Dominic Maguire, of the National Association of Funeral Directors, which represents over 80% of funeral directors in the UK, said that the BBC figures highlighted how bereaved families were continuing to be hit in the pocket by disbursement costs levied by local authorities.

He said: “We are extremely concerned about the rising cost of disbursements, which are outside the Funeral Directors’ control, and have raised the issue at Government level.

“Along with sharp price rises in burial and cremation fees imposed by local authorities, and as again highlighted by the BBC today, estate management costs have risen by 39% since 2013, whereas a survey by the NAFD last year showed that funeral directors have worked hard to keep their own costs down with only a 3.5% rise in the cost of their services in the past year, which can be mainly attributed to the rising cost of running a funeral home and fleet of vehicles, and like any other business, employment costs and issues such as business rates.

“The Funeral Directors’ fees now account for less than 50% of the overall funeral cost.”

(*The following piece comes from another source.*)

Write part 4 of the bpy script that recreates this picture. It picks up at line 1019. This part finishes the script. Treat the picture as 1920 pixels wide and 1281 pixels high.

Earlier this year the NAFD launched the Funeral Promise, a pledge to bereaved that members must offer a fair and visible price.

Mr Maguire also urged families to talk to their loved ones about their end of life, especially their wishes and costs.

He said: “The cost of dying can come as a shock to people at a time when they are already vulnerable, and we urge everyone to discuss the issues with their loved ones and plan ahead, so that when it comes to what is a very sad and difficult time, they will at least have the comfort of having something in place.

“We urge anyone who is in the planning stage to make financial provision for their funeral, and also to consider a pre-paid funeral plan, such as Perfect Choice, which will mean that money has been saved for the funeral and the family will not suddenly face a large financial burden, and also that enough has been planned for to allow the family to pay for the funeral that their relative wanted.”

Last year the NAFD launched My Funeral Wishes, a leaflet that can be downloaded via the Association’s website, which encourages people to plan their own funeral and which helps begin the difficult conversation of death.

Mr Maguire, a funeral director, said: “As a nation, Britain has been reluctant to talk about death, although there are signs that is changing. Talking about death can have a huge effect on feelings and emotions after a loved one has passed away, including knowing that you are giving them the funeral that they want.”

The NAFD is also campaigning to urge the Government to index-link the £700 social fund payment – which helps those most in need but which has remained static since 2003 – to help prevent more people falling into funeral poverty or having to borrow money to cover the costs of burying a loved one.